Israeli students reach youth worldwide with new media

Michal Divon, public relations director of the news website NoCamels, and Anouk Lorie, director of the Asper Institute for New Media Diplomacy

JERUSALEM — Journalism – so surveys and polls warn – is a profession in danger of disappearing. Just don’t tell that to the students enrolled at the Asper Institute for New Media Diplomacy at the Interdisciplinary Center (IDC) in Herzliya.

With the most journalists per capita in the world based in Israel, the apocalyptic forecast seems to be having the opposite effect here. New media organizations in Israel – especially digital versions – continuously pop up.

NoCamels (http://nocamels.com/) and IDC Asper Web Radio (http://1062fm.co.il/) are two of the latest media ventures to enter the scrum.

They are operated by students and staff from the IDC.

“Students are given tools and guidance from individuals at the top of their field, and their learning curve starts by immediately applying what they learn in the real world,” said Michal Divon, director  of public relations at NoCamels.

Anouk Lorie, director of the Asper Institute for New Media Diplomacy and editor-in-chief of NoCamels, said the IDC’s products are as good, if not better, than professional journalism ventures.

“I think our stories are at the same level, or even higher, than any other publication out there,” Lorie said. “I do want us to be seen as a completely professional publication.”

Both the recently launched Hebrew-language IDC Asper Web Radio and the one-year-old English-language NoCamels are based at the Asper Institute on the IDC campus. They are non-profit organizations.

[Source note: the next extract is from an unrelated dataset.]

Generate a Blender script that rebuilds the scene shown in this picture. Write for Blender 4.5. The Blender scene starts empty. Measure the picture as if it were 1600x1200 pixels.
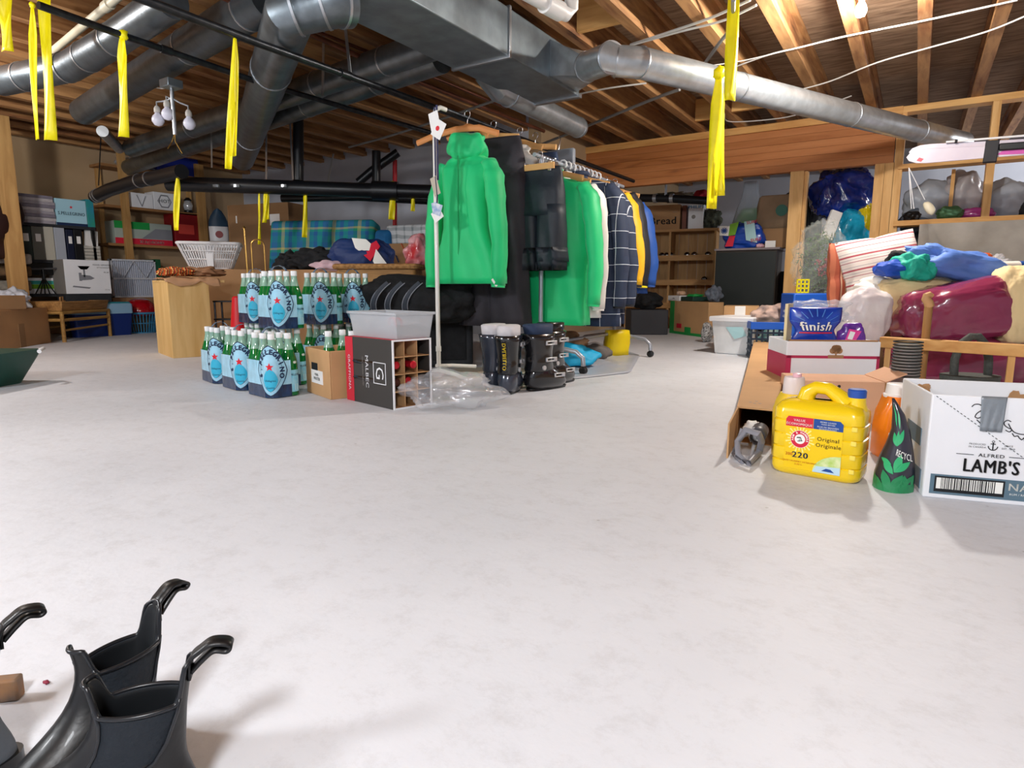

“The radio operates with the mission of reaching students, soldiers and youth, connect with them and motivate them to caring, involvement, active participation in the community and responsibility for the environment,” the IDC Asper Web Radio website states.

NoCamels is a digital Israeli news website that reports on innovations, health advances, environment and culture. It was launched in 2010 and already reports 30,000 hits a month on its website and some 9,500 fans on its Facebook pages.

Both these projects are exactly what the Asper Foundation of Canada had hoped for in June 2007 when the institute was inaugurated. At the time, Prof. Uriel Reichman, president of IDC Herzliya, said: “The Asper family’s resolve to ensure that Israel’s true voice is heard around the world is remarkable and is very much in sync with the goals of the IDC.”

NoCamels is a mix of print articles and videos. It has a fresh and young design. And while there are tens of other English-language publications – amateur and professional – Lorie said NoCamels sees ISRAEL21c.org, an online news magazine focusing on 21st-century Israel, as its only competition.

“It is good for us to have some competition that does similar things. We thought the market is big enough to support at least two websites writing about innovations,” said Lorie, who left a job at CNN in London, England, to make aliyah in September 2010. “I don’t deplore that publications are writing about conflict in the Middle East, but I do find it unfortunate that not more is being written about incredible innovation we have here.”

Just don’t suggest that NoCamels is connected to the Israeli government.

“We’re not doing propaganda for Israel,” Lorie said firmly. “Any website that writes about Silicon Valley… are they propaganda for California? I think Israel really deserves to have a lot more coverage of its startups.”

Divon, who is the daughter of a former Israeli ambassador to Canada, Haim Divon, said, “NoCamels stands out from other Israeli media [because] we focus solely on non-political matters, yet maintain a ‘news’ standard, both in content and format.

“The niche-based structure we base our stories on has enabled us to cross all cultural divides. This is something we are able to see through our analytics.”

Both Divon and Lorie say they were surprised to see who was reading NoCamels following its launch.

Statistics show that 75 per cent of the audience is international, primarily from the United States and Canada. On Facebook, one-third of the fans are Arab. The website attracts traffic from the United States and Canada, as well as Jordan, Turkey, Indonesia, Pakistan and the United Arab Emirates.

As for the name of the site, NoCamels comes from the “cliché idea that people outside of Israel think of Israel as a desert with camels,” Lorie said. “We’re not against camels, but there’s a lot more in Israel than desert and camels.”

NoCamels and IDC radio are two of the many ventures of the Asper Institute for New Media Diplomacy. In fact, the cutting-edge projects at the institute, coupled with the school of communication’s top-line professors and technology, recently enticed seven heads of journalism schools in Canada to visit the IDC to see whether joint study programs could be launched.